20 Books I Can’t Wait To Force My Kid To Read
My daughter doesn’t really take after me. We look alike, which is kind of awesome, but beyond that there’s little that we share. Her dad has the cooler job and shares most of her interests; science, science, video games, and science, so I just kind of sit back and let them nerd out together. But there is one thing that she does have in common with me, and that’s reading.
I was an early reader when I was little, and so when she started reading early too, I breathed a sigh of relief because after a few years of just kind of staring at her and wondering what she wanted, I suddenly knew I could handle it.

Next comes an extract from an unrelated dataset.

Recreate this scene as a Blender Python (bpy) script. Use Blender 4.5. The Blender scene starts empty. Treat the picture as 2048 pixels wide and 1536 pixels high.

I got this.
Books were my escape from my less-than-ideal situation at home, as trite and cliched as that sounds. I was the weird kid in the library all the time; all summer long, and then when I got to school, I weirded up the stacks there, too. I was constantly procuring hall passes to go sit in the library and read until school was over. Now that my kid has stepped up to easy chapter books, I’ve started thinking more and more about all the books that I’ll foist upon her, mostly as an excuse to procure and read said books again for myself, even the more fluffy-type stuff. This summer is a great place to start, since I have absolutely no plans to schedule her days out for enrichment as I work. After that, I’ll just feed her a steady stream of books until she graduates high school.
20. Sweet Valley High

These books gave me a very skewed idea of what high school was going to be like.
19. The Babysitter’s Club


Oh, Kristy. It was such a good idea.
18. The Saddle Club


I always wanted to be Stevie, who was so quirky and laid back, unlike stuck-up Lisa.
17. The Dollanganger Series


A reminder that no matter how much your family sucks, it could always be worse; your gran gran could be serving you poison cookies.
16. Goosebumps


Mah fervrit!
15. Anything by Roald Dahl


Escapism, for 8-12 year olds.
14. Madeleine L’Engle’s Kairos Works


I was never a huge fan of The Chronicles of Narnia the way my brother was, but I did love the Kairos Cycle of Madeleine L’Engle’s Christian-flavored books.
13. Redwall


It’s like A Song of Ice and Fire but with badgers and mice and stuff and without incest.
12. His Dark Materials


My brother reminded me how much of a snob I was about books when I was my daughter’s age, never allowing him to play dæmons with me because he hadn’t read the books.
11.The Giver


The original dystopia for the kiddies.
10. The Time Machine


I would have been an Eloi. Elois 4 Lyfe.
9. Julie of the Wolves


I wanted to be able to communicate with animals so bad.
8. Animorphs


I wanted to be able to turn into animals so bad.
7. Hatchet


This paired with Julie of the Wolves made me feel like disappearing into the wilderness was totally feasible.
6. The Westing Game


Someone really needs to name me as an heir and then give me trivia clues because I win so many beerbuxx at trivia its not even funny.
5. Sideways Stories from Wayside School


Actually, my kid is reading this now. I forgot how subtly funny this can be.
4. Any of the Choose Your Own Adventure Books


Confession: I always used to try to take the easy way out by being pragmatic and not choosing to go down the dark hallway/tangled forest path/with the mysterious sorcerer, but it always sent me back to the beginning for being a cheater.
3. Bridge to Terebithia


This book gave me my first experience of bookfeels and I cried in the public library.
2. The Phantom Tollbooth


Read this to your kid because they will learn vocabulary and sound like proper little lords and ladies.
1. The Harry Potter Series


I picked up Harry Potter and The Sorcerer’s Stone when when it came out in the U.S in 1998 and I was 11, which meant Harry was 11 and we grew up together in our respective boarding schools but mine had less hijinks and chocolate frogs.